What is needed: Pull out the lines running from the one with "Reconstruct this image" to the one with "scene.render.resolution_x = 1024;", inclusive, word for word. Drop any picture.

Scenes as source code
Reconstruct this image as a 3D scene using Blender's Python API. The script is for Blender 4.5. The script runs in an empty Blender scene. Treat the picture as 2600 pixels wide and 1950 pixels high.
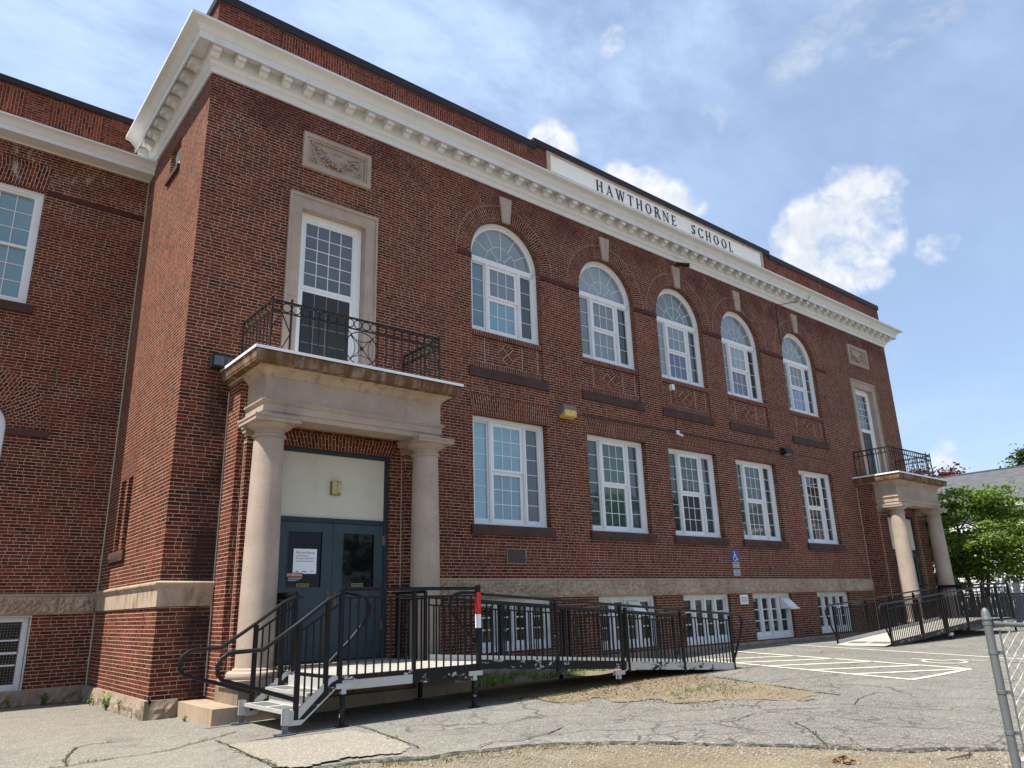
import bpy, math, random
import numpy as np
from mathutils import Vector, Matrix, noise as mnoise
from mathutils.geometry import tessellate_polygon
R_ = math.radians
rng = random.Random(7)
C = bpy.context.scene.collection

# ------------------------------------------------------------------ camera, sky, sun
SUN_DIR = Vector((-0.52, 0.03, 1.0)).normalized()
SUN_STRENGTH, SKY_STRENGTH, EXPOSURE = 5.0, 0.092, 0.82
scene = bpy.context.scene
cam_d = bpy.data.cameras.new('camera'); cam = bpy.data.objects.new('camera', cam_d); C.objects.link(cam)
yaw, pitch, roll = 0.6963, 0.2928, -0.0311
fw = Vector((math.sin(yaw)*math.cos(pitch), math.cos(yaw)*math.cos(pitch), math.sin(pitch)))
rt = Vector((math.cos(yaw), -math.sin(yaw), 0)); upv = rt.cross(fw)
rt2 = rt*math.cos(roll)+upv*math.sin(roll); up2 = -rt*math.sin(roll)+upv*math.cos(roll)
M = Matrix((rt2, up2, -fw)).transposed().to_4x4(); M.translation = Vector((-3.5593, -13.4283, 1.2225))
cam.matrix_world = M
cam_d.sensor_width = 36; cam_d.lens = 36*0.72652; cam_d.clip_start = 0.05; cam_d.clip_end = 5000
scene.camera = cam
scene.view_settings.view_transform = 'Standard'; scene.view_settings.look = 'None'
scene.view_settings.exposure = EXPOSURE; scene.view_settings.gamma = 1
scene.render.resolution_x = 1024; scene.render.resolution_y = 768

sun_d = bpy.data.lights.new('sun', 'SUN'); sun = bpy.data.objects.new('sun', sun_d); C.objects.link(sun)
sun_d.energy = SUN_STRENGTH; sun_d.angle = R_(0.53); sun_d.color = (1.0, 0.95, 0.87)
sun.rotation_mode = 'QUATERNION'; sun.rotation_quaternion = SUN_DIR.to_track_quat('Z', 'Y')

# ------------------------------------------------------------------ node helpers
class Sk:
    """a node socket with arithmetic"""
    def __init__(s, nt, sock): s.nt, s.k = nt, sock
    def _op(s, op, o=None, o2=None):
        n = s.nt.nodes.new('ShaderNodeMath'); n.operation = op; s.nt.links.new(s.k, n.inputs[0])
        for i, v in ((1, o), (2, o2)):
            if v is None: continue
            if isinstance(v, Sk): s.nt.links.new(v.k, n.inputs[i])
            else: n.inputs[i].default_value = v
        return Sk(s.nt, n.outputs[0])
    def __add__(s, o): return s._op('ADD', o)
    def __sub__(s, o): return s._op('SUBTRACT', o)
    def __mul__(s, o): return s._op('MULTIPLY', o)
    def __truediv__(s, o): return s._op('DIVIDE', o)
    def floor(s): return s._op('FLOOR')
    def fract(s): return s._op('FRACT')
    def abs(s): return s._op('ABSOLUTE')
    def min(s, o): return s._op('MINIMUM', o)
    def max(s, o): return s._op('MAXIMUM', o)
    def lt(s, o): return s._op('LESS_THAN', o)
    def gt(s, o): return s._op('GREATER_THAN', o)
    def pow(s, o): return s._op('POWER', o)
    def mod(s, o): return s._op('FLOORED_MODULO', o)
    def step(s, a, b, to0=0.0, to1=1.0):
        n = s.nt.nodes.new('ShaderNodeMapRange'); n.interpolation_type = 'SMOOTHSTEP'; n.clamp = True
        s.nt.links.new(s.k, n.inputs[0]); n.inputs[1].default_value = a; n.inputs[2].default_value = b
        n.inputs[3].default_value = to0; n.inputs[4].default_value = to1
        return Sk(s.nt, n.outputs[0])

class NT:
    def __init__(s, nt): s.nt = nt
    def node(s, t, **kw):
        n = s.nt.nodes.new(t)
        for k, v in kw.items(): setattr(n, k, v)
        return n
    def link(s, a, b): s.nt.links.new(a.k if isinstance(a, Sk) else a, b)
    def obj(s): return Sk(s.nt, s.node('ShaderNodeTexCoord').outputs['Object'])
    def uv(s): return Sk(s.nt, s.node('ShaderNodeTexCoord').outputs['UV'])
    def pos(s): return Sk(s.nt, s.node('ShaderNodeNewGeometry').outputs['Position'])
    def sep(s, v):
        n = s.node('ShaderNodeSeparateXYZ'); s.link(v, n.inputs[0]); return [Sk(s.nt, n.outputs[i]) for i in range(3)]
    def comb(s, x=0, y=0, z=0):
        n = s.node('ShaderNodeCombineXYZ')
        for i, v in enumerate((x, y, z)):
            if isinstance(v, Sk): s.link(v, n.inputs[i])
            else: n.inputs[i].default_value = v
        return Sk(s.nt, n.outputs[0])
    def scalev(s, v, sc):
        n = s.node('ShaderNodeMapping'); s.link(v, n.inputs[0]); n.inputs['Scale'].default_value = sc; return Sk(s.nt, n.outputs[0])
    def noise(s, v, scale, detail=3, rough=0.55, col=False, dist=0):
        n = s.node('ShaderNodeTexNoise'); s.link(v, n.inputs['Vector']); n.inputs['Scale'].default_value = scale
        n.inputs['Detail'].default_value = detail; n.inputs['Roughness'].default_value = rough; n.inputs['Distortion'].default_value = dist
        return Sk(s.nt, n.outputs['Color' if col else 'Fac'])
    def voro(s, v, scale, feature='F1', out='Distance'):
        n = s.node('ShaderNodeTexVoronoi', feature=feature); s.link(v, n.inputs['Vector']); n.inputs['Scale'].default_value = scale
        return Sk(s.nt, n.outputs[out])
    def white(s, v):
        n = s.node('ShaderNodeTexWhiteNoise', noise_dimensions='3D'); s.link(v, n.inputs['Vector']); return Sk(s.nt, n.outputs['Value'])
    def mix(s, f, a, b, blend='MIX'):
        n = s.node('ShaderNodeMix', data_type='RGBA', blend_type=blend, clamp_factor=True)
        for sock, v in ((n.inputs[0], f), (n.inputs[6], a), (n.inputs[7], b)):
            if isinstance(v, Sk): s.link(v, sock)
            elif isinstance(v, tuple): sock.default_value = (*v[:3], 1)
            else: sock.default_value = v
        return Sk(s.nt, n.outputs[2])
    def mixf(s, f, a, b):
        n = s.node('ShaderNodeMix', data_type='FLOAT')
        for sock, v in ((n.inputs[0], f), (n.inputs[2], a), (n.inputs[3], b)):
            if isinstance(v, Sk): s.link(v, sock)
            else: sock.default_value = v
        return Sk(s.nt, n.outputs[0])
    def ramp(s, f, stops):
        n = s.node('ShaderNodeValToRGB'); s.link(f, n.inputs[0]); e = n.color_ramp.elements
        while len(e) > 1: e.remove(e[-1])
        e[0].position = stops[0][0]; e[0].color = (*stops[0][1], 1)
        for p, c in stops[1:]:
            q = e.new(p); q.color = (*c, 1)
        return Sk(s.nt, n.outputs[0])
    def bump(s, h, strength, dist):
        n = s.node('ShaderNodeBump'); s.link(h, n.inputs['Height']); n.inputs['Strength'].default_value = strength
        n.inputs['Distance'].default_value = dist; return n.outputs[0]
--
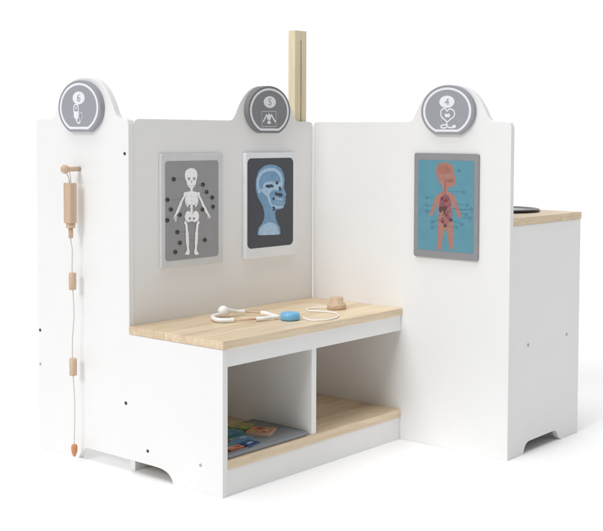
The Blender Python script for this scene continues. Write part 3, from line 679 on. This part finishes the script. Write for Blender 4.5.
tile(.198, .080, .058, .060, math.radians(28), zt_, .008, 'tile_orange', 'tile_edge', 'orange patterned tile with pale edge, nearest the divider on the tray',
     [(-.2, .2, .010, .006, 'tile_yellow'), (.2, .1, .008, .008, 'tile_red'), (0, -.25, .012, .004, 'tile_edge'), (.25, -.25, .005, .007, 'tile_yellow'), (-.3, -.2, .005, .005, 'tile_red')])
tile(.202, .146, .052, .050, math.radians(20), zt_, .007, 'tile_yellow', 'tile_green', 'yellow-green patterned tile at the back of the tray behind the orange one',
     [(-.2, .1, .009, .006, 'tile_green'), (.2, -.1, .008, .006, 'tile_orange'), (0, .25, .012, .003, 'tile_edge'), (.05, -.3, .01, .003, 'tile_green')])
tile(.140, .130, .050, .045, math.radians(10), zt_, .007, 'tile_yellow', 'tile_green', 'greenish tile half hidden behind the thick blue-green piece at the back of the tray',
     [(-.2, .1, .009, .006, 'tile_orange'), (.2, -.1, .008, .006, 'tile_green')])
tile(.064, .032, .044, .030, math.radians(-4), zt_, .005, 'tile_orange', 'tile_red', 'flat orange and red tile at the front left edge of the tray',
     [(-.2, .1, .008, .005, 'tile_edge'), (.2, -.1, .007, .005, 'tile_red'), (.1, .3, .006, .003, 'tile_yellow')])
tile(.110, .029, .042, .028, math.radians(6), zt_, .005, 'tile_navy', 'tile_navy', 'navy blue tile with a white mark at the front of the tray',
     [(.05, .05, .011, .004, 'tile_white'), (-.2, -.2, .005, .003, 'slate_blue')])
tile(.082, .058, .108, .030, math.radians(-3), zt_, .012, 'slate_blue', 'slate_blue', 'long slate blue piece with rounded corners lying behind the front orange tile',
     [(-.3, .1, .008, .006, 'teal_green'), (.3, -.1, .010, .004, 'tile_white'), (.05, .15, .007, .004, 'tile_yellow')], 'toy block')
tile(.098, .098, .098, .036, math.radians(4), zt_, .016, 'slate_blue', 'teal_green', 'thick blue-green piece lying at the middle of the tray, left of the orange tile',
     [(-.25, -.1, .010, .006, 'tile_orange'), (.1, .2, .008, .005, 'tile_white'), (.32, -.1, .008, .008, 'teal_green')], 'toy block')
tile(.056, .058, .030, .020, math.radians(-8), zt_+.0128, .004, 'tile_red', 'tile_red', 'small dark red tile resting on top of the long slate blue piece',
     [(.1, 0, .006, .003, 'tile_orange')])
--
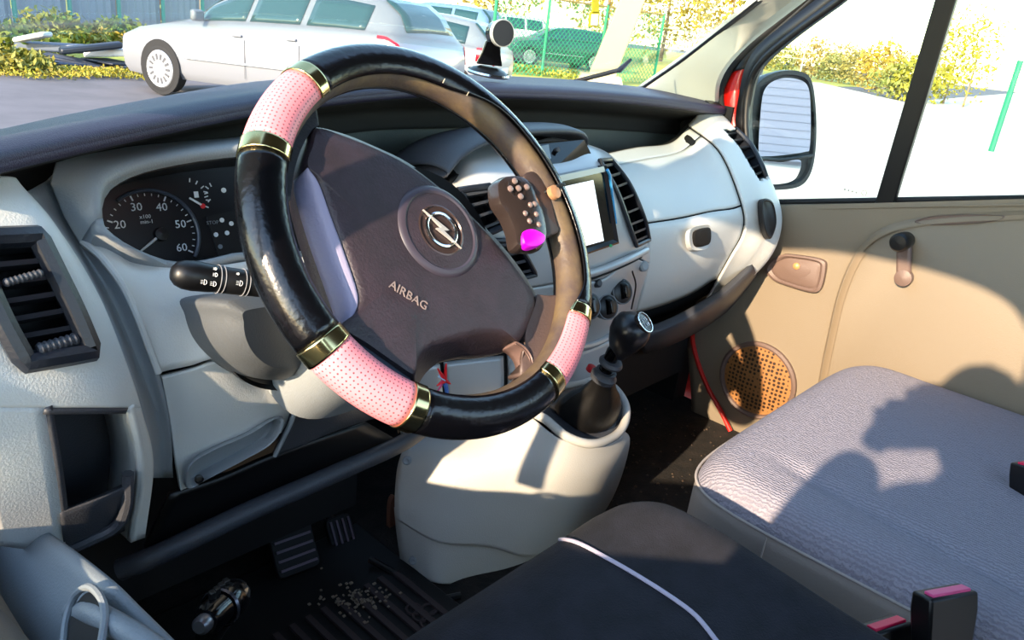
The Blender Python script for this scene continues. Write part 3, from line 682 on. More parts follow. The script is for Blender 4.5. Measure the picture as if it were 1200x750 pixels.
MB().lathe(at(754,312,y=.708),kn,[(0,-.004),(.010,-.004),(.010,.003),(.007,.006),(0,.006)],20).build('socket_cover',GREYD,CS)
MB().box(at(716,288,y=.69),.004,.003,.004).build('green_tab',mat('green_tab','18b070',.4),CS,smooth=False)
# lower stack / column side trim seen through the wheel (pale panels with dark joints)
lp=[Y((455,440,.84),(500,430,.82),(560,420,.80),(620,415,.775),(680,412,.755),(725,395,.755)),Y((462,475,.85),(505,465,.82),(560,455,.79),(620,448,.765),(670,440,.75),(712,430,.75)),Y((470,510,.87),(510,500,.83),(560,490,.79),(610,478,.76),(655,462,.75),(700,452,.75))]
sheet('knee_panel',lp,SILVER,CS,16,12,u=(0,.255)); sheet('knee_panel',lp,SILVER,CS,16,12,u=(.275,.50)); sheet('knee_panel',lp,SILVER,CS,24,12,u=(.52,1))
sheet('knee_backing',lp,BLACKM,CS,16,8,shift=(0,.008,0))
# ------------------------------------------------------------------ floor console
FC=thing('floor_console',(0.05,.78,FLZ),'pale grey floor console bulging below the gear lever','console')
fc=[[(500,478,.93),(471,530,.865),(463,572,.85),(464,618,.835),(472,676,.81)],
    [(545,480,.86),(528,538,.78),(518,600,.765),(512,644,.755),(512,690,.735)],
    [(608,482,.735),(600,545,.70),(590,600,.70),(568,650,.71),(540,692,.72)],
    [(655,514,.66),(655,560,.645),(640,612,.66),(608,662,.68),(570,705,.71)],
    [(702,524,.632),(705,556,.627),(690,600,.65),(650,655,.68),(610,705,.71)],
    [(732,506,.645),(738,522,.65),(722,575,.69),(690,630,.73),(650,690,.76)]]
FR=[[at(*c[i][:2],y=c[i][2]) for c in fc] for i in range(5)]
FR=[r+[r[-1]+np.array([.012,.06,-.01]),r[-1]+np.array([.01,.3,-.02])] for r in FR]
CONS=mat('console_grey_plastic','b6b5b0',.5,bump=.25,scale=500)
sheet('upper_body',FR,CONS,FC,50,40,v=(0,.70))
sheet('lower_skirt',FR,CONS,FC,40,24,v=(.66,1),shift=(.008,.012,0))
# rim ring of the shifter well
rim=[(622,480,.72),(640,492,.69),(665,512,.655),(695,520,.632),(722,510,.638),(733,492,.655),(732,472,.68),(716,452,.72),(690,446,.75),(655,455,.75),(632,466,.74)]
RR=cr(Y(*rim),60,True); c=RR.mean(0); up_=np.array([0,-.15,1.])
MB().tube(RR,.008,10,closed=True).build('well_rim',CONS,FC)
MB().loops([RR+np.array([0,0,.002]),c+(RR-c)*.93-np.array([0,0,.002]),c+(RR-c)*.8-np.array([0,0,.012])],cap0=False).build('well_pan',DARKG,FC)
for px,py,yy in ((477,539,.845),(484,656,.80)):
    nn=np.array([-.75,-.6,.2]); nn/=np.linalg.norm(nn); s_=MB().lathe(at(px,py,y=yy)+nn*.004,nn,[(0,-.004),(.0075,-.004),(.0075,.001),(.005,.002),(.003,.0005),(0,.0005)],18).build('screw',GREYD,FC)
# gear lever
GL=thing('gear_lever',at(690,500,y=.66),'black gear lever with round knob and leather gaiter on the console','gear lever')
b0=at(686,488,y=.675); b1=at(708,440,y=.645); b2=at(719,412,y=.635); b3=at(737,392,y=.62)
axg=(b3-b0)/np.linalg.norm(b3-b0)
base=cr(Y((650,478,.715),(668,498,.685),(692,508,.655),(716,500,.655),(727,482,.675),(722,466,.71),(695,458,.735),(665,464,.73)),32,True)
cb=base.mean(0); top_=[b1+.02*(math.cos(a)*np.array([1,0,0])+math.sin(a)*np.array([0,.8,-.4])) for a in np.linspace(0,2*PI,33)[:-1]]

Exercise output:
Reconstruct this image as a 3D scene using Blender's Python API. The script is for Blender 4.5. The script runs in an empty Blender scene. Treat the picture as 2600 pixels wide and 1950 pixels high.
import bpy, math, random
import numpy as np
from mathutils import Vector, Matrix, noise as mnoise
from mathutils.geometry import tessellate_polygon
R_ = math.radians
rng = random.Random(7)
C = bpy.context.scene.collection

# ------------------------------------------------------------------ camera, sky, sun
SUN_DIR = Vector((-0.52, 0.03, 1.0)).normalized()
SUN_STRENGTH, SKY_STRENGTH, EXPOSURE = 5.0, 0.092, 0.82
scene = bpy.context.scene
cam_d = bpy.data.cameras.new('camera'); cam = bpy.data.objects.new('camera', cam_d); C.objects.link(cam)
yaw, pitch, roll = 0.6963, 0.2928, -0.0311
fw = Vector((math.sin(yaw)*math.cos(pitch), math.cos(yaw)*math.cos(pitch), math.sin(pitch)))
rt = Vector((math.cos(yaw), -math.sin(yaw), 0)); upv = rt.cross(fw)
rt2 = rt*math.cos(roll)+upv*math.sin(roll); up2 = -rt*math.sin(roll)+upv*math.cos(roll)
M = Matrix((rt2, up2, -fw)).transposed().to_4x4(); M.translation = Vector((-3.5593, -13.4283, 1.2225))
cam.matrix_world = M
cam_d.sensor_width = 36; cam_d.lens = 36*0.72652; cam_d.clip_start = 0.05; cam_d.clip_end = 5000
scene.camera = cam
scene.view_settings.view_transform = 'Standard'; scene.view_settings.look = 'None'
scene.view_settings.exposure = EXPOSURE; scene.view_settings.gamma = 1
scene.render.resolution_x = 1024; scene.render.resolution_y = 768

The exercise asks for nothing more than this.